Is advertising worth the expense?

29 June 2006
Is advertising worth the expense?

There's been a dip in sales at my restaurant over the last two months and I need to take action. Is advertising worth the expense?

Robin Houghton, enewsworks
First, identify the reasons for the dip. Some factors may be outside your control, such as new parking restrictions or a new competitor. Then again, your problems may be in-house. Has service slipped? Are staff disgruntled? Fix any problems first, or your marketing could do more harm than good.

Advertising is the most expensive form of promotion and the hardest to measure, so consider the alternatives first:

  • Timed sales promotions can bring in new custom. But don't rush into the same old "free bottle of wine" offers. Be creative and different from your competitors. Partner up with another business to share the costs and benefits.
  • Go easy on price-led promotions - you may end up sacrificing long-term profitability for a quick fix. And "money off" attracts the type of customer who is the least likely to remain loyal.
  • PR - woo the local press. Do you have any newsworthy angles to exploit? Identify the local opinion-makers and invite them to your restaurant.
  • Word of mouth - raise your profile locally by offering to host business lunch clubs, awards ceremonies, corporate functions and charity events.
  • If you don't already, start asking customers for permission to contact them by mail, e-mail or text. It's at times like this that your database is most useful. Satisfied customers are the easiest and most profitable to market to.
  • Run an advertorial or competition with your local paper rather than just an advert. A competition not only generates publicity but also a list of qualified prospects which you can then market to directly.

No single thing will turn your business around. You need a marketing mix.

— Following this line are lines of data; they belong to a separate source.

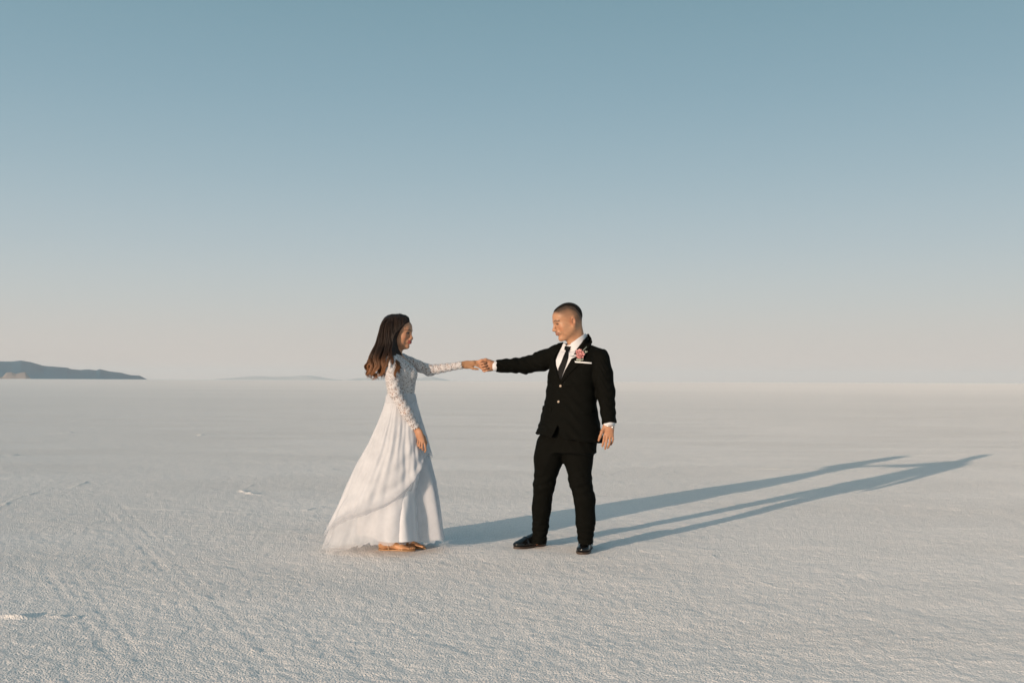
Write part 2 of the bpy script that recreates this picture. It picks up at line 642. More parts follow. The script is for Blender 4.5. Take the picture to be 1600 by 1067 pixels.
M_FAR = hill_mat('haze_faded_rock', (0.60, 0.57, 0.55), (0.66, 0.62, 0.60))  # pale rock colour paints in the fading by haze
M_HILL = hill_mat('haze_tinted_rock', (0.003, 0.09, 0.16), (0.008, 0.105, 0.18))  # blue of the hazy air painted into the rock colour
M_PALE = hill_mat('pale_bluff', (0.20, 0.17, 0.16), (0.34, 0.29, 0.27))
hills('hills', [(-420, 580), (-300, 566), (-150, 560), (-60, 566), (0, 564.5), (18, 565.5), (33, 564), (47, 566), (60, 569), (68, 571.5), (85, 572), (105, 574),
                (112, 576.3), (125, 578), (138, 577), (150, 578.3), (156, 576.5), (170, 580), (190, 582), (205, 586), (218, 586.6), (230, 592.5)],
      4200, 900, M_HILL, 'dark blue hills on the horizon at the left edge', 21)
hills('pale_hill', [(-60, 590), (-30, 586), (4, 589), (10, 582), (18, 581.5), (25, 584), (33, 582), (40, 581), (44, 587), (50, 592.4)],
      3600, 120, M_PALE, 'pale bluff at the foot of the dark hills', 31)
hills('far_hills', [(330, 593), (370, 589.5), (400, 587.5), (425, 589), (455, 588.5), (480, 586), (496, 588.5), (520, 592), (536, 593.5)],
      9500, 600, M_FAR, 'faint far hills left of the bride', 41)
hills('far_hills', [(540, 593.6), (556, 591), (580, 590.5), (610, 590), (650, 591), (676, 588.5), (690, 591.5), (704, 594.2)],
      9500, 600, M_FAR, 'faint low hills on the horizon behind the bride', 51)

# ------------------------------------------------------------------ haze
hz_v = [(x, y, z) for z in (-4, 125) for y in (-FAR - 50, FAR + 50) for x in (-FAR - 50, FAR + 50)]
hz_f = [[0, 2, 3, 1], [4, 5, 7, 6], [0, 1, 5, 4], [2, 6, 7, 3], [0, 4, 6, 2], [1, 3, 7, 5]]
mh = bpy.data.materials.new('thin_haze')
mh.use_nodes = True
mh.node_tree.nodes.clear()
ho = mh.node_tree.nodes.new('ShaderNodeOutputMaterial')
hp = mh.node_tree.nodes.new('ShaderNodeVolumePrincipled')
hp.inputs['Color'].default_value = (0.83, 0.90, 0.94, 1)
hp.inputs['Density'].default_value = 0.00009
hp.inputs['Anisotropy'].default_value = 0.0
mh.node_tree.links.new(hp.outputs[0], ho.inputs['Volume'])
haze = mesh_obj('haze', np.array(hz_v, float), hz_f, mh, smooth=False)
tag(haze, 'thin pale haze over the salt flat', kind='stuff')

# ------------------------------------------------------------------ smooth solids (signed distance shapes meshed by surface nets)


def unit(v):
    v = np.asarray(v, float)
    return v / (np.linalg.norm(v) + 1e-12)


def cap(a, b, ra, rb, k=0.02, op='+', flat_a=False, flat_b=False, sq=None):
    """tapered limb from a to b; sq=(axis, factor) squeezes it along axis"""
    a, b = np.asarray(a, float), np.asarray(b, float)
    ab = b - a
    L2 = ab @ ab
    L = math.sqrt(L2)
    u = ab / L

    def f(P):
        D = P - a
        s_ = D @ u
        t = np.clip(s_ / L, 0, 1)
        Q = D - (t * L)[:, None] * u
        if sq is not None:
            ax = sq[0] - (sq[0] @ u) * u
            ax = ax / np.linalg.norm(ax)
            Q = Q + (Q @ ax)[:, None] * ax * (1 / sq[1] - 1)
            d = (np.sqrt((Q * Q).sum(1)) - (ra + (rb - ra) * t)) * min(1, sq[1])
        else:
            d = np.sqrt((Q * Q).sum(1)) - (ra + (rb - ra) * t)
        if flat_b:
            d = np.maximum(d, s_ - L)
        if flat_a:
            d = np.maximum(d, -s_)
        return d
    return (f, k, op)


def ell(c, r, Rm=None, k=0.02, op='+'):
    c, r = np.asarray(c, float), np.asarray(r, float)

    def f(P):
        q = P - c
        if Rm is not None:
            q = q @ Rm
        k0 = np.sqrt(((q / r) ** 2).sum(1))
        k1 = np.sqrt(((q / r ** 2) ** 2).sum(1)) + 1e-9
        return k0 * (k0 - 1) / k1
    return (f, k, op)


def chain(pts, rads, k=0.02, **kw):
    return [cap(pts[i], pts[i + 1], rads[i], rads[i + 1], k, **kw) for i in range(len(pts) - 1)]


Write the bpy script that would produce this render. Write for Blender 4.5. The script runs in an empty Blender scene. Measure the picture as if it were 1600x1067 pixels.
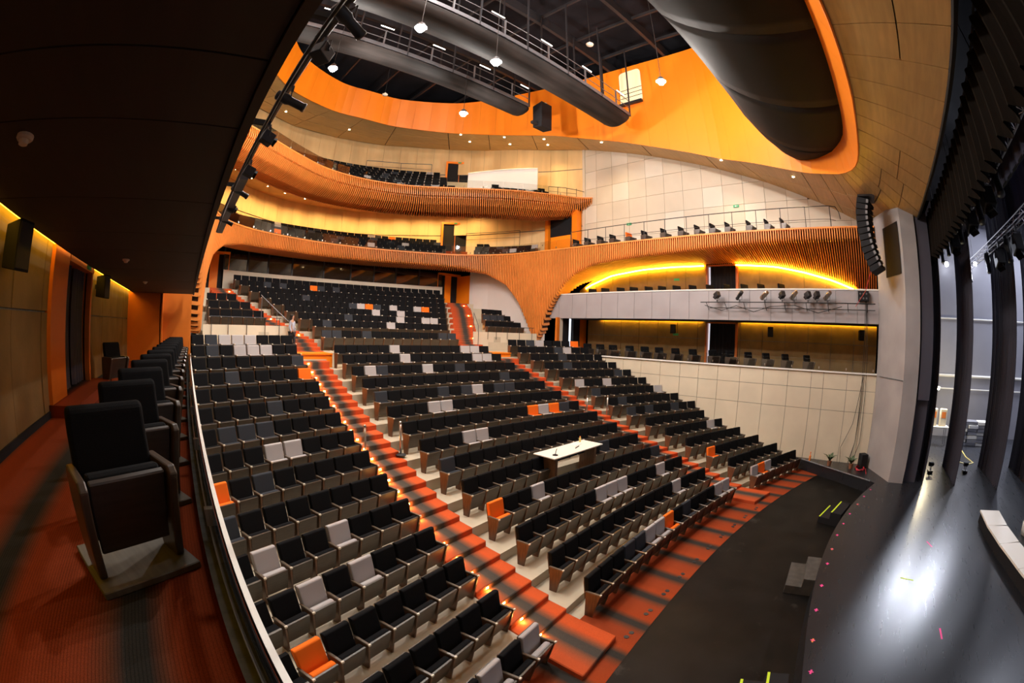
import bpy, bmesh, math, random
from mathutils import Vector, Matrix
random.seed(7)
PI = math.pi
SC = bpy.context.scene
COL = SC.collection

# ---------------------------------------------------------------- camera (origin = the photographer's eye; metres)
def look_matrix(yaw, pitch, roll):
    cy, sy, cp, sp, cr, sr = math.cos(yaw), math.sin(yaw), math.cos(pitch), math.sin(pitch), math.cos(roll), math.sin(roll)
    fwd = Vector((sy*cp, cy*cp, sp)); right = Vector((cy, -sy, 0)); up = right.cross(fwd)
    r2 = right*cr + up*sr; u2 = up*cr - right*sr
    m = Matrix.Identity(4)
    for i in range(3):
        m[i][0] = r2[i]; m[i][1] = u2[i]; m[i][2] = -fwd[i]
    return m
cd = bpy.data.cameras.new('camera'); cam = bpy.data.objects.new('camera', cd); COL.objects.link(cam)
cam.matrix_world = look_matrix(math.radians(43.265), math.radians(-1.165), math.radians(1.973))
cd.type = 'PANO'; cd.sensor_width = 36.0; cd.sensor_height = 24.0075; cd.sensor_fit = 'HORIZONTAL'
pc = cd if hasattr(cd, 'panorama_type') else cd.cycles
pc.panorama_type = 'FISHEYE_EQUISOLID'; pc.fisheye_lens = 15.468; pc.fisheye_fov = math.radians(210)
cd.clip_start = 0.02; cd.clip_end = 300
SC.camera = cam

# ---------------------------------------------------------------- world, exposure
w = bpy.data.worlds.new('world'); SC.world = w; w.use_nodes = True
w.node_tree.nodes['Background'].inputs[0].default_value = (0.55, 0.6, 0.75, 1)
w.node_tree.nodes['Background'].inputs[1].default_value = 0.0
SC.view_settings.view_transform = 'Standard'; SC.view_settings.look = 'None'
SC.view_settings.exposure = 0.1; SC.view_settings.gamma = 1.0; SC.view_settings.use_curve_mapping = False
try:
    SC.cycles.use_denoising = True
    SC.cycles.max_bounces = 6; SC.cycles.diffuse_bounces = 4; SC.cycles.glossy_bounces = 3
    SC.cycles.transmission_bounces = 4; SC.cycles.transparent_max_bounces = 12
    SC.cycles.sample_clamp_indirect = 4.0; SC.cycles.caustics_reflective = False; SC.cycles.caustics_refractive = False
except Exception:
    pass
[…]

Carol Godsmark, author & restaurant consultant First of all, what time of the year concerns you? There are natural dips in sales in the restaurant trade because of seasons or location. Can you add cookery classes, chef demonstrations or outside catering? Target the corporate market with special lunch deals, two-for-one deals, themed evenings, wine tastings, or consider writing for a local or national magazine or newspaper.

To advertise or not? Look through your local papers and you'll see the same ads, generally ethnic restaurants or ones belonging to a chain that can afford the luxury of advertising.

As a past restaurateur at a small independent upmarket country restaurant I rarely found it effective to advertise. Use other marketing skills to get your message across: an entry in Yellow Pages, strengthening media relationships, mail-shots, a regular newsletter, menu handouts, a strong website, local tourism publications, and entry in a good guide.

Does your local tourist information office have an eating-out list? Be on it if you're a rural or small-town business.

Word of mouth is one of your most effective marketing tools, with one satisfied customer extolling your virtues to between five and 10 people.

If you do advertise, examine your local newspapers. Are you targeting the right audience? Check the circulation, readership, the best day to place an ad, the best section. Proofread your copy carefully before agreement.

But first re-examine your strengths and weaknesses. Could you improve the menu, cooking, decor, service, welcome, pricing? Is there a new restaurant taking over some of your trade? If so, look at the above suggestions to reinforce your business.

Final thought: a good review will see your business rocket without advertising.

Paul West, Ignite Marketing You should immediately ensure there hasn't been a drop in food quality or service. Gather feedback from your customers and make sure they're happy. If they're not, fix that problem first.

It's helpful to monitor customer opinion on a regular basis using feedback cards, which are also a useful means of collecting customer contact data for your database.

Advertising is not the only answer, as it can be very ineffective and expensive.

I recommend the following ways to try to increase sales:

  • Build a customer database by collecting business cards and e-mail addresses when taking reservations or by using comment cards or loyalty systems. Send these people regular newsletters with special offers and invites to wine- and menu-tasting events.
  • Try a summer barbecue, Pimm's evening or whatever special event suits your style of restaurant, and promote these locally.
  • Local newspapers are ideal for informing consumers of special promotions. However, you must ensure that these are response-based adverts that highlight a special offer, eg, 50% off lunch menu by completing your details on the attached voucher.
  • If possible, try to ensure an editorial accompanies your advert. You can use advertising in the local press as a means to negotiate editorial coverage. Pitch a recipe or competition prize as a PR exercise.
  • Communicate with local businesses by holding a business lunch at which you can introduce a new summer menu and promotion. Give these businesses a corporate discount card for future use to encourage regular customers.
  • Be creative with your promotion as it will provide a far greater return on investment than basic advertising.